§ **Information provided**:

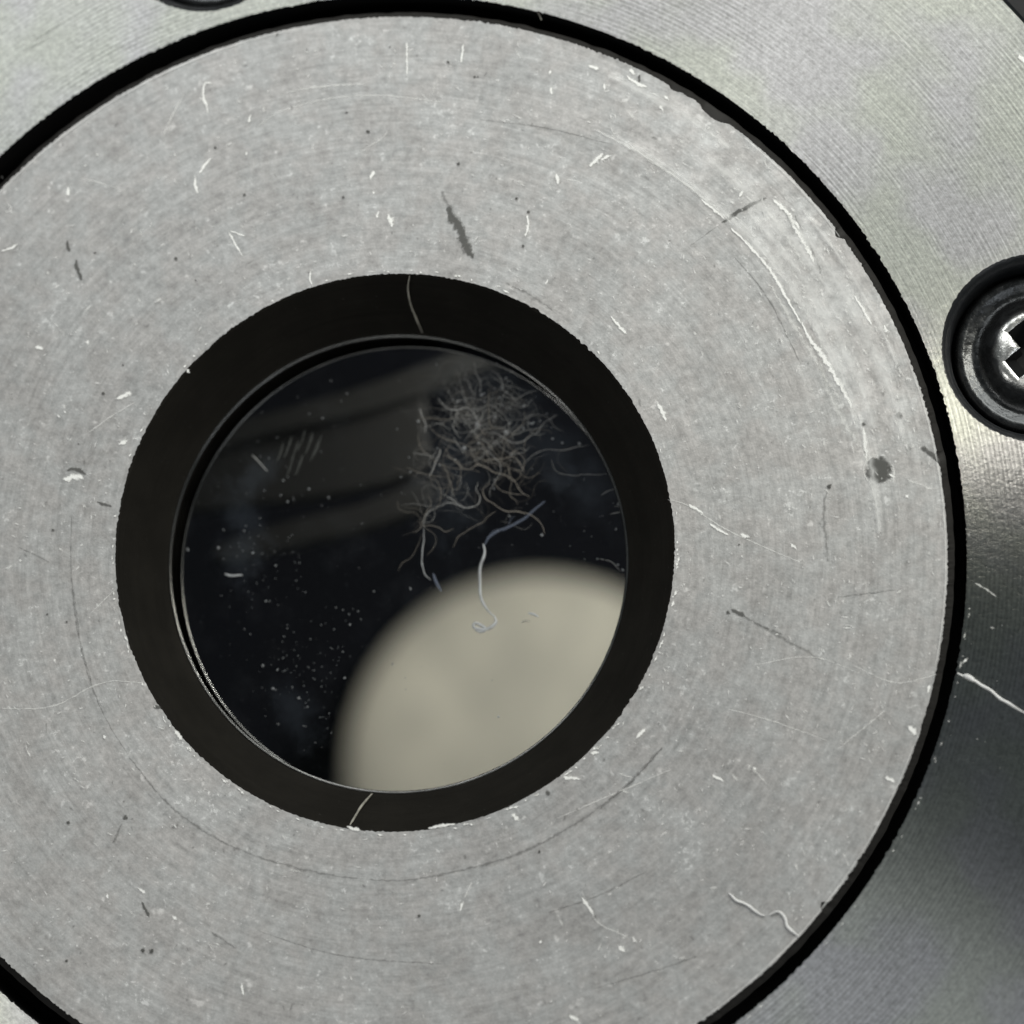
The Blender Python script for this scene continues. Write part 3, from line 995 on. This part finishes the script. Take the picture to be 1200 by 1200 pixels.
tang = empty('lint_tangle', tuple(at(560, 520, GZ)), 'matted tangle of fine grey and brown lint on the upper right of the glass', 'lint')
TO = Vector(tang.location)
traced = [([(205, 395), (225, 440), (238, 510)], .016, M_LINT), ([(300, 590), (290, 640), (255, 705)], .022, M_LINT), ([(460, 180), (480, 235), (490, 270), (495, 330)], .012, M_LINT), ([(400, 240), (430, 262), (445, 300), (460, 330)], .012, M_LINT),
 ([(540, 210), (580, 250), (600, 300), (640, 340), (665, 370)], .014, M_LINT), ([(850, 425), (800, 455), (745, 510), (690, 545), (630, 545), (570, 520), (520, 500)], .015, M_LINT), ([(330, 610), (370, 640), (410, 670), (450, 675), (480, 655), (540, 680), (600, 705), (650, 735), (690, 790), (720, 810)], .016, M_LINTB),
 ([(440, 580), (460, 630), (490, 660)], .010, M_LINTB), ([(520, 640), (590, 635), (650, 625), (690, 660), (700, 690)], .014, M_LINTB), ([(590, 700), (640, 680), (700, 710), (740, 715), (775, 690)], .011, M_LINTB), ([(540, 745), (505, 780), (520, 820), (560, 850), (600, 870), (680, 880), (740, 900), (780, 940), (795, 985)], .014, M_LINTB),
 ([(480, 740), (470, 770), (490, 810), (470, 850), (400, 850), (350, 815), (310, 785)], .014, M_LINT), ([(470, 852), (400, 852), (340, 838), (290, 860), (240, 890), (225, 960)], .014, M_LINT), ([(560, 880), (500, 930), (440, 965), (390, 995), (360, 1040)], .010, M_LINTB),
 ([(225, 960), (228, 1020), (218, 1080), (225, 1150), (260, 1200)], .016, M_LINTW), ([(370, 530), (390, 575), (415, 610)], .014, M_LINT), ([(700, 650), (740, 610), (800, 590), (860, 590), (930, 580), (1000, 560)], .008, M_LINT), ([(820, 640), (860, 690), (920, 710), (1000, 705), (1100, 700)], .007, M_LINT),
 ([(290, 350), (330, 385), (380, 400), (430, 390), (470, 430), (490, 470)], .018, M_LINT), ([(600, 340), (640, 350), (700, 330), (760, 310)], .012, M_LINT), ([(640, 380), (700, 385), (740, 350)], .010, M_LINT), ([(560, 540), (600, 590), (660, 610), (720, 575)], .010, M_LINT),
 ([(500, 530), (540, 570), (560, 610), (600, 650)], .010, M_LINTB), ([(450, 500), (480, 540), (520, 590), (530, 640)], .010, M_LINTB), ([(630, 620), (660, 600), (700, 630), (690, 680), (640, 690)], .010, M_LINTB), ([(600, 700), (560, 740), (590, 780), (640, 790), (700, 800)], .010, M_LINTB),
 ([(360, 700), (400, 720), (390, 770), (350, 780), (380, 830)], .008, M_LINT), ([(650, 900), (610, 960), (560, 970), (520, 1000)], .012, M_BLUE), ([(1050, 1100), (1100, 1110), (1150, 1150)], .010, M_LINT), ([(1060, 800), (1100, 775), (1140, 770)], .012, M_LINT), ([(1100, 885), (1150, 880), (1160, 860), (1120, 855)], .012, M_LINT),
 ([(1060, 570), (1100, 630), (1130, 690)], .012, M_LINT)]
for pts, r, m in traced:
    bag = ([], [])
    L = smooth_line(c4(pts), 0.03)
    for i, p in enumerate(L):
        p += Vector((mn.noise(p*7), mn.noise(p*7+Vector((5, 0, 0))), 0))*0.028
    tube(bag, L, r*0.30*random.uniform(0.8, 1.3), TO)
    link('strand', mesh('strand', *bag), m, tang, smooth=True)

# long loose loops of single filaments
for k in range(14):
    x, y = random.gauss(540, 110), random.gauss(560, 130)
    if y < 380 or y > 860: continue
    p = at(440+x/4, 380+y/4, ZG+random.uniform(0, 0.06))
    a, da = random.uniform(0, 6.28), random.choice((-1, 1))*random.uniform(0.05, 0.16)
    L = [p]
    for q in range(random.randint(18, 46)):
        a += da+random.gauss(0, 0.10)
        if random.random() < 0.05: da = -da
        p = p+Vector((math.cos(a), math.sin(a)*0.7, 0))*0.03
        L.append(p)
    if any(math.hypot(q.x-GLC.x, q.y-GLC.y) > GLR-0.2 for q in L) or max(q.x for q in L) > at(640, 500).x: continue
    bag = ([], [])
    tube(bag, L, random.uniform(0.0015, 0.0034), TO)
    link('strand', mesh('strand', *bag), random.choice((M_LINT, M_LINTB)), tang, smooth=True)

# the matted fuzz between the strands: short curly filaments
import itertools
cores = [(450, 395, 75, 22, 110), (580, 440, 75, 26, 80), (700, 380, 55, 26, 50), (350, 470, 24, 45, 22), (530, 560, 60, 22, 45), (620, 640, 45, 32, 34), (430, 640, 55, 26, 16), (400, 790, 60, 40, 16), (640, 760, 40, 36, 10), (250, 740, 20, 110, 18), (215, 940, 10, 60, 10), (520, 240, 100, 35, 70), (300, 600, 10, 60, 14), (560, 620, 150, 130, 20)]
holes = [(420, 500, 52), (605, 435, 42), (600, 760, 34), (385, 740, 20), (640, 500, 24)]
for mat, pick in ((M_FUZZ, 0), (M_FUZZB, 1)):
    bag = ([], [])
    for (x, y, sx, sy, cnt) in cores:
        brown = 0.15 if y < 520 else 0.6
        for k in range(int(cnt*0.95)):
            if (random.random() < brown) != (pick == 1): continue
            px, py = random.gauss(x, sx), random.gauss(y, sy)
            p = at(440+px/4, 380+py/4, ZG+random.uniform(0, 0.08))
            a = random.uniform(0, 6.28)
            da = random.gauss(0, 0.10)
            L = [p]
            for s in range(random.randint(6, 22)):
                a += da+random.gauss(0, 0.13)
                if random.random() < 0.12: da = random.gauss(0, 0.22)
                p = p+Vector((math.cos(a), math.sin(a), random.uniform(-0.15, 0.15)))*0.028
                L.append(p)
            c = GLC
            if any(math.hypot(px-hx, py-hy) < hr for hx, hy, hr in holes): continue
            if any(math.hypot(q.x-c.x, q.y-c.y) > GLR-0.12 for q in L): continue
            tube(bag, L, random.choice((0.0010, 0.0014, 0.0018, 0.0026, 0.0060))*random.uniform(0.7, 1.2), TO, sides=3)
    tag(link('matted_fuzz', mesh('matted_fuzz', *bag), mat, tang, smooth=True), kind='stuff')


def fibre(name, pts, z, r, mat, label, cat='fibre', wob=0.02, lift=0.0):
    L = smooth_line([at(x, y, z) for x, y in pts], 0.03)
    n = len(L)
    for i, p in enumerate(L):
        p += Vector((mn.noise(p*5), mn.noise(p*5+Vector((5, 0, 0))), 0))*wob
        p.z += r+lift*math.sin(math.pi*i/(n-1))
    o = L[0].copy()
    bag = ([], [])
    tube(bag, L, r, o, 7)
    return tag(link(name, mesh(name, *bag), mat, None, loc=o, smooth=True), label, cat)


fb = fibre('lint_thread', [(566, 638), (568, 650), (562, 672), (564, 700), (572, 715), (578, 722)], ZG, .018, M_LINTW, 'white wavy thread hanging from the tangle over the cream disc')
fibre('lint_curl', [(578, 721), (580, 730), (572, 737), (562, 738), (555, 736), (557, 731), (564, 733), (570, 738), (563, 741), (557, 739)], ZG+.02, .021, M_LINTW, 'small white hooked curl of lint at the foot of the white thread', 'lint')
fibre('lint_wisp', [(638, 588), (610, 610), (590, 620), (574, 628), (567, 640)], ZG, .018, M_BLUE, 'dim bluish wisp of lint just above the white wavy thread', 'lint')
fibre('lint_bit', [(618, 718), (625, 720), (631, 724)], ZG, .014, M_LINTW, 'tiny white curved bit over the cream disc, upper of two', 'lint')
fibre('lint_bit', [(610, 730), (615, 728), (620, 728)], ZG, .010, M_HAIR, 'tiny faint bit over the cream disc, lower of two', 'lint')
fibre('lint_bit', [(263, 673), (272, 675), (285, 674)], ZG, .011, M_LINTW, 'short bright white bit of lint on the left of the dark glass', 'lint')
fibre('lint_bit', [(296, 534), (305, 543), (314, 552)], ZG, .007, M_LINT, 'short thin straight bit of lint on the upper left of the dark glass', 'lint')
fibre('lint_wisp', [(508, 672), (513, 684), (517, 694)], ZG, .02, M_BLUE, 'small pale blue wisp at the lower end of the tangle', 'lint')
# hairs across the black ring, following the cone's slope


def bridge(pts, r, mat, label):
    L = []
    for x, y in pts:
        h = 0.0
        for _ in range(12):                       # find the height of the cone under this point
            p = at(x, y, h)
            q = p-HC.lerp(LC, 0.5)
            u = (HR-math.hypot(q.x, q.y))/(HR-LR)
            h = LZ*min(1.0, max(0.0, u))
        L.append(at(x, y, h+0.03))
    L = smooth_line(L, 0.03)
    o = L[0].copy()
    bag = ([], [])
    tube(bag, L, r, o, 7)
    return tag(link('hair', mesh('hair', *bag), mat, None, loc=o, smooth=True), label, 'hair')


bridge([(480, 323), (478, 338), (481, 356), (488, 374), (495, 390)], .011, M_HAIR, 'pale hair lying across the upper part of the black ring')
bridge([(436, 930), (424, 944), (416, 957), (410, 967)], .016, M_HAIR, 'pale hair lying across the lowest part of the black ring')
fibre('fibre', [(1120, 789), (1140, 797), (1160, 810), (1180, 823), (1204, 836)], 0.0, .018, M_WHITE, 'white fibre on the dark plate at the right, reaching the groove', 'fibre', .03)
fibre('fibre', [(1129, 791), (1136, 794), (1143, 799)], 0.02, .030, M_WHITE, 'thick bright tuft at the groove end of the right white fibre', 'fibre', .02)
fibre('fibre', [(853, 1048), (866, 1056), (876, 1064), (888, 1069), (896, 1069)], 0.0, .017, M_WHITE, 'left piece of the crinkled white fibre on the disc lower right', 'fibre', .06)
fibre('fibre', [(901, 1070), (912, 1069), (918, 1077), (924, 1088), (934, 1100)], 0.0, .018, M_WHITE, 'right piece of the crinkled white fibre, ending at the black groove', 'fibre', .05)
fibre('fibre', [(623, 8), (630, 13), (635, 24)], -0.10, .012, M_HAIR, 'short hair sticking over the black groove at the top', 'fibre', .01)

# dust on the glass
bag = ([], [])
flakes = [(random.gauss(575, 40), random.gauss(490, 30), random.uniform(0.8, 2.6)) for _ in range(60)]


def grain(x, y, r, z=ZG):
    V, F = bag
    c = at(x, y, z)-TO2
    b = len(V)
    r *= 0.0070
    ax, ay, az_ = (random.uniform(0.6, 1.3)*r for _ in range(3))
    a = random.uniform(0, 3.1)
    P = [(ax, 0, 0), (0, ay, 0), (-ax, 0, 0), (0, -ay, 0), (0, 0, az_), (0, 0, -az_*0.4)]
    for px, py, pz in P:
        V.append((c.x+px*math.cos(a)-py*math.sin(a), c.y+px*math.sin(a)+py*math.cos(a), c.z+pz))
    for q in ((0, 1, 4), (1, 2, 4), (2, 3, 4), (3, 0, 4), (1, 0, 5), (2, 1, 5), (3, 2, 5), (0, 3, 5)):
        F.append(tuple(b+i for i in q))


TO2 = Vector(at(470, 665, GZ))
for x, y, r in ((378, 490, 2.2), (332, 563, 2.4), (262, 621, 1.6), (256, 642, 3), (320, 807, 3), (350, 818, 2.6), (308, 780, 2.4), (220, 644, 2.6), (564, 463, 4), (594, 460, 3.4), (560, 499, 4.2), (593, 507, 5), (620, 496, 3.6), (544, 525, 3.8), (597, 605, 2.2), (635, 627, 2.6), (481, 690, 2.6), (410, 732, 2.2), (460, 778, 1.8), (679, 520, 3), (659, 519, 2.2), (726, 590, 3.4), (722, 620, 2.4), (724, 662, 3), (730, 668, 3), (700, 655, 1.8), (584, 840, 2), (545, 843, 0.8), (330, 455, 1.4), (388, 446, 1.3), (307, 483, 1.4), (385, 583, 2), (400, 470, 1.2), (362, 573, 1.8), (337, 588, 2), (437, 930, 4), (470, 559, 2.4)):
    grain(x, y, r)
for x, y, r in flakes:
    grain(x, y, r)
for x, y, s, cnt in ((340, 700, 45, 60), (345, 790, 28, 60), (370, 830, 25, 40), (310, 650, 22, 40), (300, 560, 45, 30), (360, 510, 60, 30), (400, 760, 35, 30), (700, 610, 35, 30), (470, 660, 120, 60), (600, 560, 70, 30), (560, 800, 90, 14)):
    for k in range(cnt):
        px, py = random.gauss(x, s), random.gauss(y, s)
        p = at(px, py, ZG)
        if math.hypot(p.x-GLC.x, p.y-GLC.y) > GLR-0.1: continue
        grain(px, py, random.uniform(0.3, 1.1) if random.random() < 0.88 else random.uniform(1.1, 1.9))
dust = link('glass_dust', mesh('glass_dust', *bag), mat_fibre('dust', (0.45, 0.47, 0.49), 0.8), None, loc=TO2)
tag(dust, 'fine pale dust specks scattered over the dark glass window', 'dust', kind='stuff')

§ **Problem description**: Among the lines of the material, find those that hold the word "from" and copy them.

§ **Written solution**:
The Blender Python script for this scene continues. Write part 3, from line 995 on. This part finishes the script. Take the picture to be 1200 by 1200 pixels.
fb = fibre('lint_thread', [(566, 638), (568, 650), (562, 672), (564, 700), (572, 715), (578, 722)], ZG, .018, M_LINTW, 'white wavy thread hanging from the tangle over the cream disc')